WHAT TO PRODUCE →
Nothing outside the range from the line with "Recreate this scene" to the line with "SC.view_settings.exposure = 0.15" belongs in the copy, and no pictures do either; repeat that range exactly.

EXTRACTED MATERIAL →
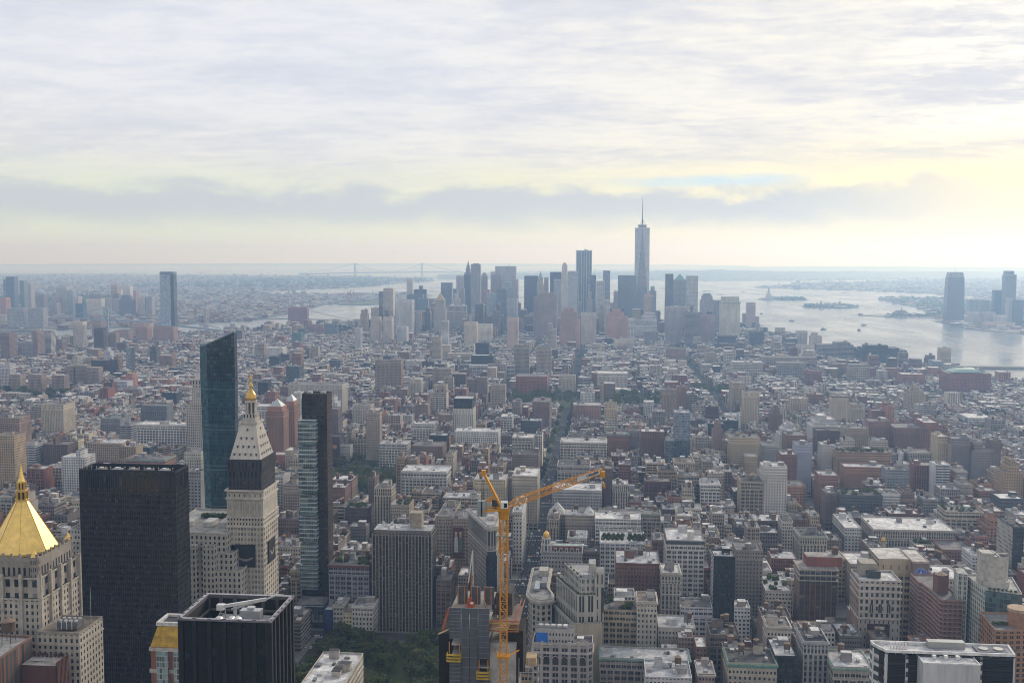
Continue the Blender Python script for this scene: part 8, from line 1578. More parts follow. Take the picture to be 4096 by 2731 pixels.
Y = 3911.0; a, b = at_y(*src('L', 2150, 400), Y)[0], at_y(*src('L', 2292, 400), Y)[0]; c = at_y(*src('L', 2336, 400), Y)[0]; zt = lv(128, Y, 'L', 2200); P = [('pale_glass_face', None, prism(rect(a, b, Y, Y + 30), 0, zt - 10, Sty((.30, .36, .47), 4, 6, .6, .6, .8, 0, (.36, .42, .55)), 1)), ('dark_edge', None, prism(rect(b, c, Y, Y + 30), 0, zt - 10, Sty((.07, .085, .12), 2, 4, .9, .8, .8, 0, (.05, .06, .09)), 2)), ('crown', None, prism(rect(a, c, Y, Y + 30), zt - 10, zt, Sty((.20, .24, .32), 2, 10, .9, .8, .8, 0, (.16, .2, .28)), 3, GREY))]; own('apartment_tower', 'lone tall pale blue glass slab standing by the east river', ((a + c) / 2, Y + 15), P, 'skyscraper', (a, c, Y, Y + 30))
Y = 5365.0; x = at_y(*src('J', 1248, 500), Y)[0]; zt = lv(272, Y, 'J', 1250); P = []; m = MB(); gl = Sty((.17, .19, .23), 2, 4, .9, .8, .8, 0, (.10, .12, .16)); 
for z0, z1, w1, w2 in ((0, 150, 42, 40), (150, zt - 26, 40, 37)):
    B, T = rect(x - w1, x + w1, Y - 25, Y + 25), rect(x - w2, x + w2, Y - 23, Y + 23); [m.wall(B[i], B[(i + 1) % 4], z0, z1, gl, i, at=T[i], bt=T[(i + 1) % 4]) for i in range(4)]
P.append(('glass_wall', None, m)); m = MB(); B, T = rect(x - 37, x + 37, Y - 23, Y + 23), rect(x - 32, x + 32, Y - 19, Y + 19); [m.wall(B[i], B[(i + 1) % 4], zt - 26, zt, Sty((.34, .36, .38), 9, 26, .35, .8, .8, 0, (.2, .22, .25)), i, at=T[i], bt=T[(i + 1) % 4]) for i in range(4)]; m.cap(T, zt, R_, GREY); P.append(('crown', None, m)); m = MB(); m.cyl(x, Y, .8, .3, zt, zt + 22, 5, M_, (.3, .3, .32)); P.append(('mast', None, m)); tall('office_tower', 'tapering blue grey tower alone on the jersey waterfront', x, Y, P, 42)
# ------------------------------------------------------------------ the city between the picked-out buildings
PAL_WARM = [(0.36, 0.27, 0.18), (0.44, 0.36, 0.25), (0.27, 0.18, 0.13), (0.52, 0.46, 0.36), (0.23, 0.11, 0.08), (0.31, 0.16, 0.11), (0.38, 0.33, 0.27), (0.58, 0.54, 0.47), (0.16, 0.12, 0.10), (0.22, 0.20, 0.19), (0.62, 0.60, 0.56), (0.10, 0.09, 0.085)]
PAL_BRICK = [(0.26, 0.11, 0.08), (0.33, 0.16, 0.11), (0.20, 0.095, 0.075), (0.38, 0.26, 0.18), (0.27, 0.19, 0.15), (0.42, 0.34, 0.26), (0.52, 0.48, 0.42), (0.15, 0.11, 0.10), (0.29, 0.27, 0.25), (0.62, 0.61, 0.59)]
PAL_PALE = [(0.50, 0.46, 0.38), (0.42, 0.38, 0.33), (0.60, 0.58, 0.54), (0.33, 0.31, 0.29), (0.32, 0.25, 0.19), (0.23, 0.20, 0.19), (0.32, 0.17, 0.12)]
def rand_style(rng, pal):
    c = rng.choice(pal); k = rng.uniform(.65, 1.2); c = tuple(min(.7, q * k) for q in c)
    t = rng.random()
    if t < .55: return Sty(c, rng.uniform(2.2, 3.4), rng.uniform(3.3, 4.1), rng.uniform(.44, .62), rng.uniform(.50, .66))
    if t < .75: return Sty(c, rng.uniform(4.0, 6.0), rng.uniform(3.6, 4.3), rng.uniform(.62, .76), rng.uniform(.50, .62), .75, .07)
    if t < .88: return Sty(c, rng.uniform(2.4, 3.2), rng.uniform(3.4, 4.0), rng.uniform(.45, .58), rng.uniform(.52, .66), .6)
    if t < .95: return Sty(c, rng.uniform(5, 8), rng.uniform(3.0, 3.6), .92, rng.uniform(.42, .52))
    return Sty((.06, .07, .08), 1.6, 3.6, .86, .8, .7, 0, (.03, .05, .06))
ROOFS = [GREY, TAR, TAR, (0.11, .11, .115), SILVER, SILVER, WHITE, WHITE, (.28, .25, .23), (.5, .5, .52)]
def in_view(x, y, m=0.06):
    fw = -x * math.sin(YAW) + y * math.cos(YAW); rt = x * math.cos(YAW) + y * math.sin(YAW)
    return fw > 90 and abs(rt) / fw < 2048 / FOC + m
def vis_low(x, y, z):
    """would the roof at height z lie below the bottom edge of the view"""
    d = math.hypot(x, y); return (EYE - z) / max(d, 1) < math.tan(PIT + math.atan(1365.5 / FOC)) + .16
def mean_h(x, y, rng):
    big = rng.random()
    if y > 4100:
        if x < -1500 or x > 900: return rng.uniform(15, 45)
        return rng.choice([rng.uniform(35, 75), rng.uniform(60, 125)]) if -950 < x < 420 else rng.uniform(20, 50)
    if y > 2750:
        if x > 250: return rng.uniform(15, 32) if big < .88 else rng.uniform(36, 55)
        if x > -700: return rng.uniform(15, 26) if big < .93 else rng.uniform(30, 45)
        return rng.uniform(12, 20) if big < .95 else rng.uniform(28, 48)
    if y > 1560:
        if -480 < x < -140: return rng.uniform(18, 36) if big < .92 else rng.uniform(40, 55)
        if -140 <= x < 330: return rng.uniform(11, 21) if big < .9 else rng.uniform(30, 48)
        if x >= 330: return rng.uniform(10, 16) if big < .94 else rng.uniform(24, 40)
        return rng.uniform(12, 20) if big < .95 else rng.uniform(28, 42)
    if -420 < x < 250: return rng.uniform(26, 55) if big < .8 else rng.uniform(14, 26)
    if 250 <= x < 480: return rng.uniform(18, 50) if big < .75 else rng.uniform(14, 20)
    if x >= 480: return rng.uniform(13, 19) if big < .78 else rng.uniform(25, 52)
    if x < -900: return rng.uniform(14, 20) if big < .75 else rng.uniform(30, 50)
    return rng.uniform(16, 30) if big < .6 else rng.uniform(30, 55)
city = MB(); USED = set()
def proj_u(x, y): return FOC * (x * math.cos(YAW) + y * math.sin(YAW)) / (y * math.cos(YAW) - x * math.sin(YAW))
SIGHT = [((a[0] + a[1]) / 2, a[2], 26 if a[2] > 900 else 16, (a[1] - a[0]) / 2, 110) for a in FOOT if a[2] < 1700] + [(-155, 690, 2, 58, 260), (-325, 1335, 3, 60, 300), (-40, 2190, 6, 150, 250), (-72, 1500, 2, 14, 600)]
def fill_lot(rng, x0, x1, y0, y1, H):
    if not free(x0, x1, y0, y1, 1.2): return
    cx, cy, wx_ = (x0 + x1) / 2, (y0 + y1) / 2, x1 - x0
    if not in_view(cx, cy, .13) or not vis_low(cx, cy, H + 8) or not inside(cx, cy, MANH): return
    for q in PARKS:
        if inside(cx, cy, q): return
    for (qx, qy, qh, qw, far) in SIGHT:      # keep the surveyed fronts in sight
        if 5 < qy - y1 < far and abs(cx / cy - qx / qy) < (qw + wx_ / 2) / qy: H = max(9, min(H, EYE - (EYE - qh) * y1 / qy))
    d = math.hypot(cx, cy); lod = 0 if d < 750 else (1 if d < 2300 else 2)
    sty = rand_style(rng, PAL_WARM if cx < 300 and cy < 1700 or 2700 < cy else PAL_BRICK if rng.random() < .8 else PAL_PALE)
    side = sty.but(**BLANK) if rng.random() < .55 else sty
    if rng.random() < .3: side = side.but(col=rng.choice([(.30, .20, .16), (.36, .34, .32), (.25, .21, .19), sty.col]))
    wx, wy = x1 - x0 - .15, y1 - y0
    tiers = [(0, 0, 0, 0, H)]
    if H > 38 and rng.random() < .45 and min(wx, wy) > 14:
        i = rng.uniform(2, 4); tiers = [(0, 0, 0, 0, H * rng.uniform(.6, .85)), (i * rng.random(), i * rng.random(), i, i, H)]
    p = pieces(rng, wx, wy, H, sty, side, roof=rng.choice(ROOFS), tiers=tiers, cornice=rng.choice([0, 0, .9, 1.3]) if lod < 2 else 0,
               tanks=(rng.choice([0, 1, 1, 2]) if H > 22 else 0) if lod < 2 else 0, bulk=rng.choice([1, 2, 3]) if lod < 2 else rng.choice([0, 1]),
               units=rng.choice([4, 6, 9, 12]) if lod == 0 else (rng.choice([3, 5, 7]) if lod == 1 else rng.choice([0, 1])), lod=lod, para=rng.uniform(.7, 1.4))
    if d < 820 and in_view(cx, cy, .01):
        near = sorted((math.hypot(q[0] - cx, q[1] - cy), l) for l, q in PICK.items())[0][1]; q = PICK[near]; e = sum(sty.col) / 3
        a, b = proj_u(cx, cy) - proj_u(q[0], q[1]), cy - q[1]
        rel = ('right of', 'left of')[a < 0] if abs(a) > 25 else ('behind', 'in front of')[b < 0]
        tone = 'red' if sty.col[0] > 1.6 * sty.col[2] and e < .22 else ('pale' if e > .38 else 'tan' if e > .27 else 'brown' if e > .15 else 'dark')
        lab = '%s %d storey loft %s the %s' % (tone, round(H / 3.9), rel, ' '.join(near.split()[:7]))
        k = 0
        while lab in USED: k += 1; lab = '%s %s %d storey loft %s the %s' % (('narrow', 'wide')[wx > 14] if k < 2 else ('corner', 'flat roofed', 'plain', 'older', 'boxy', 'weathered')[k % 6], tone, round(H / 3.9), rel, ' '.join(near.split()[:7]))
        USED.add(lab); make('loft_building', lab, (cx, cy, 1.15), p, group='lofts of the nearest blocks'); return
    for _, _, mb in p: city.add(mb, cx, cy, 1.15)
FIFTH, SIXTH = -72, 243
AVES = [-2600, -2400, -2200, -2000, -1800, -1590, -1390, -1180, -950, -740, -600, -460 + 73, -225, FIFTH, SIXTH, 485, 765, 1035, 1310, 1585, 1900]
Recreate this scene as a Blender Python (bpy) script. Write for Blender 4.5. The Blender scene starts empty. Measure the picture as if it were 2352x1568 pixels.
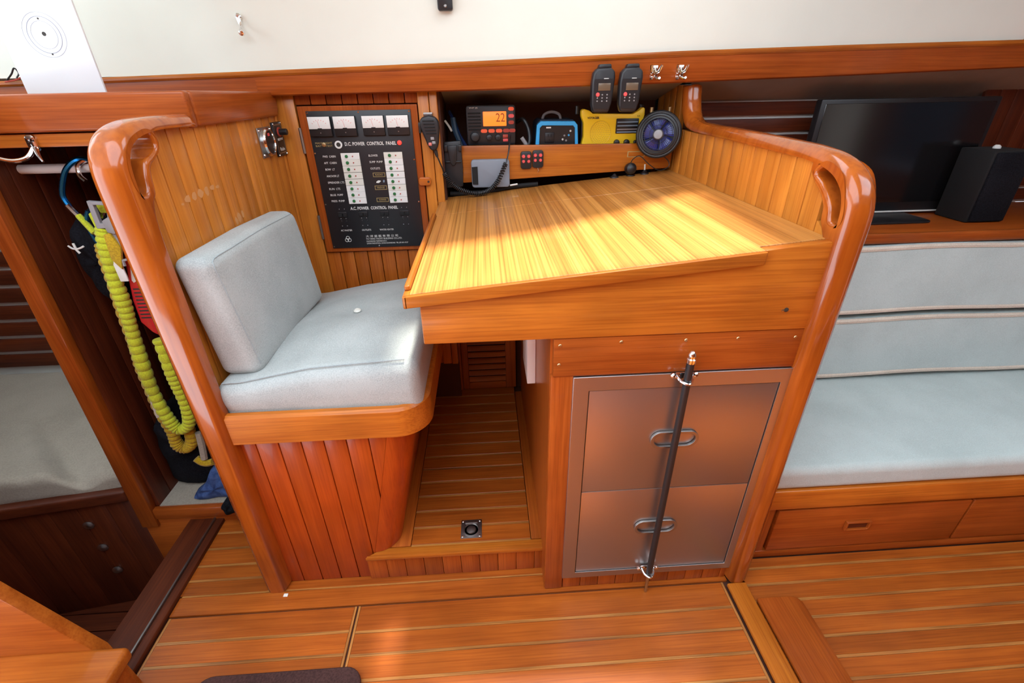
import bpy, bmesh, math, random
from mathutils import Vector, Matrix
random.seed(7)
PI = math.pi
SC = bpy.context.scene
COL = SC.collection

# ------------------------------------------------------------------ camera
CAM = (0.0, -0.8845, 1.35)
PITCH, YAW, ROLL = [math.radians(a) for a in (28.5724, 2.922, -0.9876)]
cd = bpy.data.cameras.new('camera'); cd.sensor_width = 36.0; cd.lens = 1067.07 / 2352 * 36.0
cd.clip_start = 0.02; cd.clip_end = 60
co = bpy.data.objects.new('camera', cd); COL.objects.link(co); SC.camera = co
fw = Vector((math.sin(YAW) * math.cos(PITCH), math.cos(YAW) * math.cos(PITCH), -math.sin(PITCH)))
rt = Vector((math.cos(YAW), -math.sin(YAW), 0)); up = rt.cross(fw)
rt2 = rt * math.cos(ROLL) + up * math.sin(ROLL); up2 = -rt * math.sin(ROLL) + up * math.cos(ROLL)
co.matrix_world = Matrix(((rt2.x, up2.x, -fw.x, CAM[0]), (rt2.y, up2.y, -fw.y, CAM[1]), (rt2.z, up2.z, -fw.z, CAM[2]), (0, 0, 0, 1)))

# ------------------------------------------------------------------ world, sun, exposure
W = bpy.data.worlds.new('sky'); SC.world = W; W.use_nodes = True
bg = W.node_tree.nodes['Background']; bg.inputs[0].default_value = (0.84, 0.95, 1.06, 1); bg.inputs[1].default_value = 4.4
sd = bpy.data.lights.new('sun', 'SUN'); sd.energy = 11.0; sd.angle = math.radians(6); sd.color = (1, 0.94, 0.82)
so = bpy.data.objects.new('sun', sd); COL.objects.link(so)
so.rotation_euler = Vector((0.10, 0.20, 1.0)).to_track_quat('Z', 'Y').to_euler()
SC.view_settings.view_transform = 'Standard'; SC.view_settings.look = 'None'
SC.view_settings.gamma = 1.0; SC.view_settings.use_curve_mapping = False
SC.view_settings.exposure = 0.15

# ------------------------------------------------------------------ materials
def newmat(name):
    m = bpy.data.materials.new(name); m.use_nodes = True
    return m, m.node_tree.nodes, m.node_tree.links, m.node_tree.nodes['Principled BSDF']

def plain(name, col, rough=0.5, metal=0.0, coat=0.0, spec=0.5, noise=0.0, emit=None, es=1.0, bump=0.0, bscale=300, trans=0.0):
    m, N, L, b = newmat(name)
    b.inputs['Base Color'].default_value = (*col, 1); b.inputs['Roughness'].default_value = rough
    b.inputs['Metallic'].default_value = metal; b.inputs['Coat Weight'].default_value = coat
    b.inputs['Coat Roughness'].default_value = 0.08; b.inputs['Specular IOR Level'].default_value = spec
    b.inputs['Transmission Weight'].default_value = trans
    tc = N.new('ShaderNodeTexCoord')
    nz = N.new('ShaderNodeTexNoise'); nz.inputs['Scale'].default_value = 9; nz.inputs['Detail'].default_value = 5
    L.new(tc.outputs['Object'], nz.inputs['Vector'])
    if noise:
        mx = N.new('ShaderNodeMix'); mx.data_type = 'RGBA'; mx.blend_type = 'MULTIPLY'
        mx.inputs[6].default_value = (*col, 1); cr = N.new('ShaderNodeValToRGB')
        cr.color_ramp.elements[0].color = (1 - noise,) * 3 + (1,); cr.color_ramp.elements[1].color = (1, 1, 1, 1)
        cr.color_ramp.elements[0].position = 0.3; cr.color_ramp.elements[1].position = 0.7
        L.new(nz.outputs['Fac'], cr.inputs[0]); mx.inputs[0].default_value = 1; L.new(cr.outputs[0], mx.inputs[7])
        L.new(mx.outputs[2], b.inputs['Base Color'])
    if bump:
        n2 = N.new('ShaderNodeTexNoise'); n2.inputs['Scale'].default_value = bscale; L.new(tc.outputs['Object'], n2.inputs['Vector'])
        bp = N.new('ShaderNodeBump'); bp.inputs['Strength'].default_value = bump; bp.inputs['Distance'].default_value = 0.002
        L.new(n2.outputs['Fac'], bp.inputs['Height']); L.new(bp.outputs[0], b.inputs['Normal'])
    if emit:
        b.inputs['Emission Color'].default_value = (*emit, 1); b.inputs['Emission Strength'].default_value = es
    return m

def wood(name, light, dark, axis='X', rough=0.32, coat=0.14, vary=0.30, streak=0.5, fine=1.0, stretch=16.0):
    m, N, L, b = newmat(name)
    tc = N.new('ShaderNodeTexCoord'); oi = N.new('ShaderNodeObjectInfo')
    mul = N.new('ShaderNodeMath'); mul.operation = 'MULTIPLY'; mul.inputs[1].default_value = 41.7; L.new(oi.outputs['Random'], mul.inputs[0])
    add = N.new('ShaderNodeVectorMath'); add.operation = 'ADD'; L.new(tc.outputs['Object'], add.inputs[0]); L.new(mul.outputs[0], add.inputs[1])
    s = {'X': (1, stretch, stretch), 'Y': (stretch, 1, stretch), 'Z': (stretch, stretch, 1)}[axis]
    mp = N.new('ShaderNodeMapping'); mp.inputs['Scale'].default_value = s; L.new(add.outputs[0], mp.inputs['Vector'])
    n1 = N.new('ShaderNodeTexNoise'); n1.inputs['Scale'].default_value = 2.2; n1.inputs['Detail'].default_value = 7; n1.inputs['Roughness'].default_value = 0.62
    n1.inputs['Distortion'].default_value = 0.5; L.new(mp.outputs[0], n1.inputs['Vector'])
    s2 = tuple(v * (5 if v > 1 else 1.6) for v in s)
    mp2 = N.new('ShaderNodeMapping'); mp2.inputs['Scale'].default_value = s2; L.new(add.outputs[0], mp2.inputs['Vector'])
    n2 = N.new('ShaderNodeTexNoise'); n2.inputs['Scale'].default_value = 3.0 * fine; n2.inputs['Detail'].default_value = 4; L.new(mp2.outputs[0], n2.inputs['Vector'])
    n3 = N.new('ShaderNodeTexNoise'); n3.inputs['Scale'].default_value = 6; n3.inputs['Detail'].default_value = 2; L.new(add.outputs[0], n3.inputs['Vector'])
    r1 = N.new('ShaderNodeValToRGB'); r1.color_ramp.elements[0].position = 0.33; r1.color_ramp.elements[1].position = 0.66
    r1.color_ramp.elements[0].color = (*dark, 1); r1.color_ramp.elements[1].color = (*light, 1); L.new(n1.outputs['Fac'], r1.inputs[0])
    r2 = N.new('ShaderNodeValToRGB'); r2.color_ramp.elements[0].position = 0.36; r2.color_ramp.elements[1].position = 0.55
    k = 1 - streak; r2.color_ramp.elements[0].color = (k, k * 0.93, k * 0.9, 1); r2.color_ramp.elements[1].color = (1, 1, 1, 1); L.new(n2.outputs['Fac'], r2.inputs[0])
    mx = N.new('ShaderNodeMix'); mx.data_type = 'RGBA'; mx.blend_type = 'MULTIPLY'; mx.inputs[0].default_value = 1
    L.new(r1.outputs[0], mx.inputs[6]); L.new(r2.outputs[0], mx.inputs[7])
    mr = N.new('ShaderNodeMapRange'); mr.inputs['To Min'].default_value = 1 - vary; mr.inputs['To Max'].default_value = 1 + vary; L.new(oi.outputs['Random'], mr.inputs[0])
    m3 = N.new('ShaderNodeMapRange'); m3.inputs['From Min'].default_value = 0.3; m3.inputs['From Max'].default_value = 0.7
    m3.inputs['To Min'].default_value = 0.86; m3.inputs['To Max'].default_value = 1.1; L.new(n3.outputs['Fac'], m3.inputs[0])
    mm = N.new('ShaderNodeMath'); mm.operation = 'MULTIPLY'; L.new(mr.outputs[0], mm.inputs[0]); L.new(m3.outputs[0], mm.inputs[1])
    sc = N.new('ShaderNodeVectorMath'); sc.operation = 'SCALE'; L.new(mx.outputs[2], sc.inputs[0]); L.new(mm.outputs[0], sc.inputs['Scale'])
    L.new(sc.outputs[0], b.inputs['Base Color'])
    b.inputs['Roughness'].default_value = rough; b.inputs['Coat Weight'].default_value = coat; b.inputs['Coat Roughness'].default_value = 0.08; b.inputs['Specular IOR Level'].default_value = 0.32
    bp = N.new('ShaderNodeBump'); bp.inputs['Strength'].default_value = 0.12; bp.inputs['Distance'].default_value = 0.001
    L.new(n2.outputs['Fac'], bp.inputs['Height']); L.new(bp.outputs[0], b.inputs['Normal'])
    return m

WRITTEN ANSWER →
Recreate this scene as a Blender Python (bpy) script. Write for Blender 4.5. The Blender scene starts empty. Measure the picture as if it were 2352x1568 pixels.
import bpy, bmesh, math, random
from mathutils import Vector, Matrix
random.seed(7)
PI = math.pi
SC = bpy.context.scene
COL = SC.collection

# ------------------------------------------------------------------ camera
CAM = (0.0, -0.8845, 1.35)
PITCH, YAW, ROLL = [math.radians(a) for a in (28.5724, 2.922, -0.9876)]
cd = bpy.data.cameras.new('camera'); cd.sensor_width = 36.0; cd.lens = 1067.07 / 2352 * 36.0
cd.clip_start = 0.02; cd.clip_end = 60
co = bpy.data.objects.new('camera', cd); COL.objects.link(co); SC.camera = co
fw = Vector((math.sin(YAW) * math.cos(PITCH), math.cos(YAW) * math.cos(PITCH), -math.sin(PITCH)))
rt = Vector((math.cos(YAW), -math.sin(YAW), 0)); up = rt.cross(fw)
rt2 = rt * math.cos(ROLL) + up * math.sin(ROLL); up2 = -rt * math.sin(ROLL) + up * math.cos(ROLL)
co.matrix_world = Matrix(((rt2.x, up2.x, -fw.x, CAM[0]), (rt2.y, up2.y, -fw.y, CAM[1]), (rt2.z, up2.z, -fw.z, CAM[2]), (0, 0, 0, 1)))

# ------------------------------------------------------------------ world, sun, exposure
W = bpy.data.worlds.new('sky'); SC.world = W; W.use_nodes = True
bg = W.node_tree.nodes['Background']; bg.inputs[0].default_value = (0.84, 0.95, 1.06, 1); bg.inputs[1].default_value = 4.4
sd = bpy.data.lights.new('sun', 'SUN'); sd.energy = 11.0; sd.angle = math.radians(6); sd.color = (1, 0.94, 0.82)
so = bpy.data.objects.new('sun', sd); COL.objects.link(so)
so.rotation_euler = Vector((0.10, 0.20, 1.0)).to_track_quat('Z', 'Y').to_euler()
SC.view_settings.view_transform = 'Standard'; SC.view_settings.look = 'None'
SC.view_settings.gamma = 1.0; SC.view_settings.use_curve_mapping = False
SC.view_settings.exposure = 0.15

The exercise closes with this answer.